Mustafa Balbay yazdı: Cumhuriyet…
7 Mayıs 1924’te kurulan Cumhuriyet gazetesi yeni bir yaşa daha giriyor. 20. yüzyılın sonu, 21. yüzyılın başındaki “Cumhuriyet yaşar mı yaşamaz mı” ikilemlerinin yerini, doğal olarak
“Cumhuriyet’in yayın çizgisine”ilişkin tartışmalar aldı.
Yunus Nadi’nin kurduğu Cumhuriyet, Nadir Nadi ile kurumlaştı, İlhan Selçuk’la 21. yüzyıla taşındı.
İlhan Ağabey’in deyişiyle bütün bunların altında yatan başarı Cumhuriyet okurlarının ve çalışanlarının.
Cumhuriyet öyle bir gazetedir ki, kendisini seveni de sevmeyeni de kendi önünde eşitler.
Türkiye’de basın tarihini Cumhuriyet’i göz ardı ederek yazamazsınız. Hatta Türkiye tarihini kökenleriyle birlikte geniş bir yelpazede ele alıyorsanız, Cumhuriyet gazetesinin rengi olmadan soluk kalır.
Son yılların, doğal olarak Cumhuriyet’i de içine alan medya tartışmalarından biri şu:
Yazılı basının geleceği ne olacak?
Bu ana sorunun alt başlıkları da şunlar:
Yazılı basının ömrü ne kadar?
Dijital medyaya karşı yeni mekanizmalar, dönüşümler gerçekleştirebilecek mi?

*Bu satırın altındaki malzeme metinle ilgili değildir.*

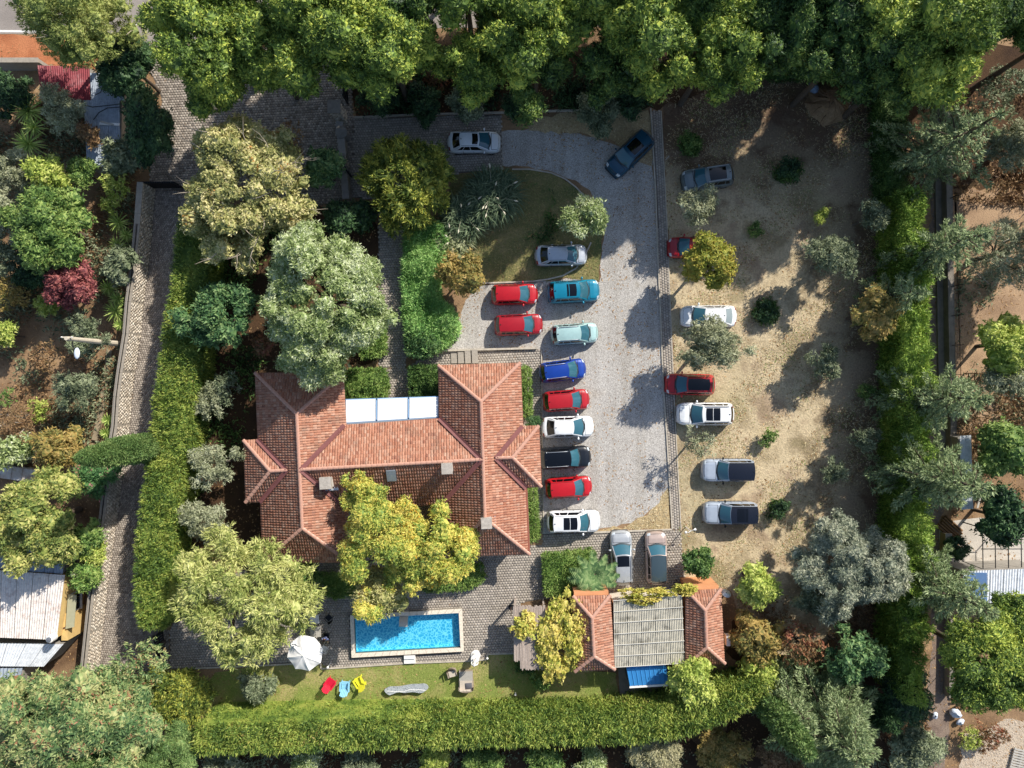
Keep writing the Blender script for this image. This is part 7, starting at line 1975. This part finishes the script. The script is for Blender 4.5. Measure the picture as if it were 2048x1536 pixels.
# low undergrowth on the garden soil
rgx = np.random.default_rng(88)
def undergrowth(name, poly_px, n, mat, h, seed):
    poly = [(q.x, q.y) for q in PP(poly_px)]
    X = np.array(poly); rng = np.random.default_rng(seed)
    x = rng.uniform(X[:, 0].min(), X[:, 0].max(), n); y = rng.uniform(X[:, 1].min(), X[:, 1].max(), n)
    f = np.sin(x * 0.9 + 0.4) * np.sin(y * 0.8 + seed) + 0.7 * np.sin(x * 0.37 - y * 0.5 + seed)
    m = inpoly(x, y, poly) & (f + rng.normal(size=n) * 0.35 > 0.25)
    x, y = x[m], y[m]
    pts = np.stack([x, y, rng.uniform(0.02, h, len(x))], 1)
    V, F = sprays(rng, pts, np.tile([[0, 0, 1.0]], (len(x), 1)), 5, 0.3, 0.11, 0.8, 0.15)
    V[:, 2] = np.maximum(V[:, 2], 0.015)
    o = link(name, fast_mesh(name, V, F, mat)); o['kind'] = 'stuff'
undergrowth('undergrowth', [(-60, 160), (170, 200), (280, 380), (260, 700), (200, 900), (-60, 960)], 9000, L_olived, 0.5, 1)
undergrowth('dry_undergrowth', [(-60, 160), (170, 200), (280, 380), (260, 700), (200, 900), (-60, 960)], 6000, L_brown, 0.4, 2)
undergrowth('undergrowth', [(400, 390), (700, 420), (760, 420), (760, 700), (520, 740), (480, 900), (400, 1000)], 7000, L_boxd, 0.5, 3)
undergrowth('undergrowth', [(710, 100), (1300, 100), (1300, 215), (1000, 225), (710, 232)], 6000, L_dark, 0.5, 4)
undergrowth('undergrowth', [(1480, 1180), (1800, 1180), (1860, 1500), (1500, 1400)], 6000, L_brown, 0.45, 5)
undergrowth('undergrowth', [(-60, 1480), (1850, 1515), (1850, 1600), (-60, 1600)], 6000, L_olived, 0.5, 6)
undergrowth('undergrowth', [(1900, 180), (2100, 180), (2100, 420), (1900, 400)], 2500, L_brown, 0.3, 7)

# unseen trees added outside the frame to the east to shade its edge
for lb, x, y, r, zc in (('unseen pine added outside the right edge level with the spiky deodar', 2190, 190, 110, 9.0), ('unseen pine added outside the right edge above the bare soil', 2230, 400, 100, 8.5)):
    broad('pine_tree', 'pine tree', lb, x, y, r, zc, L_pine2, nl=44, lr=(0.17, 0.32), dens=1.45, L=0.25, W=0.11, k=9, flat=0.95, spread=0.6, up=0.35, rough=0.4, trunk=0.22, limbs=12, low=-0.65, lay=0.25, core=0.78)

for i in range(9):  # unseen row of pines added to throw shade on the field's north end
    broad('pine_tree', 'pine tree', 'unseen pine added beyond the top edge to shade the field', 740 + 180 * i, -225 + 12 * (i % 2), 118, 10.0, L_pine2, nl=44, lr=(0.17, 0.32), dens=1.45, L=0.25, W=0.11, k=9, flat=0.95, spread=0.6, up=0.35, rough=0.4, trunk=0.22, limbs=8, low=-0.65, lay=0.25, core=0.78, group='unseen pines added for shade')

for i, (x, y, r) in enumerate(((1573, 340, 26), (1530, 624, 22), (1558, 1022, 22), (1380, 290, 20), (1080, 390, 30), (1075, 450, 36))):
    undergrowth('watered_grass', [(x + r * math.cos(a * 0.52) * 1.1, y + r * math.sin(a * 0.52)) for a in range(12)], 420, L_boxd, 0.12, 20 + i)

undergrowth('clutter_weeds', [(1895, 770), (2100, 770), (2100, 1045), (1900, 1040)], 2600, L_brown, 0.4, 41)
undergrowth('clutter_weeds', [(1895, 560), (2100, 400), (2100, 1045), (1900, 1040)], 2200, L_olived, 0.35, 42)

Bu tartışmaları olanaklarım ölçüsünde izliyorum. Tarafsız bakmadığım düşünülebilir ama ben yazılı basının varlığını koruyacağı kanısındayım. Gazete insanların günlük gereksinimleriyle karşılaştırılırsa ekmeğe benzetilebilir. Beyaz undan yapılan ekmeğin tarihi bin yıllar öncesine dayanıyor. Mısır’ın Teb şehrinde İÖ 3500 yılına ait ekmek yapan insan kabartmaları bulundu.
Bugün ekmeğin yerini ne tutabilir?
Fırıncılar, onlarca çeşidini üretse bile onları denedikten kısa bir süre sonra yine klasik ekmeğe dönmez miyiz?
Gazete de öyle bir şey. Günlük gelişmeleri izleyen çağdaş bir insansanız bir süre günlük gazete gereksinimini başka bir medya organıyla gidermeye çalışırsınız ama yetmez.
Bunu derken elbet iletişim çağının baş döndürücü bir hızla gelişen yeni organlarını küçümsemiyorum. O bambaşka bir alan. Mekân kavramını bile değiştiren bir güç. Elektronik posta, insanoğlunun toprağa bağlı olmadan verebildiği ilk adres. Bu çok büyük bir devrim.
İnternet ağı geliştirilmeye başlandığında bu çok sınırlı bilgisayarla yapılabilmişti. 1984’te 2 bin kadar bilgisayar birbirine bağlıydı. Bu rakam 1991’de bir milyona ulaştı. 1996’da 10 milyon oldu. Bugün milyarla ifade ediliyor.
İnternet için üretilen tanım şu:
Yedinci kıta!
Yakın gelecekte bu tanım da yetmeyecek. Ancak bütün bu gelişim sürerken günlük gazeteler de hep olacak.
Batı’da günlük gazetenin insan yaşamındaki yerini anlatan sözlerden biri şudur:
“Modern insanın sabah duası.”
Anlatım biraz abartılı görünse de gerçek.
Yaşam kalitesi, teknoloji ne kadar gelişirse gelişsin su içme gereksinmemiz değişiyor mu?
Gazete de öyle bir şey.
Yazılı basın varlığını koruyacak diyorsak, elbet kendini yenilemek zorunda değil, olduğu gibi kalmalı da demiyoruz.
Bu zaten olanaksız.
Çağ değişirken elbet ayak uydurmak gerekir. Ancak değişimle başkalaşımı birbirine karıştırmamak gerekiyor.
Adını Atatürk’ün koyduğu Cumhuriyet gazetesi, çağın gerçeklerinden kopmadan, salt geçmiş bekçiliğine takılıp kalmadan, Türkiye Cumhuriyeti’nin kuruluş temelleri üzerinde varlığını sürdürecek.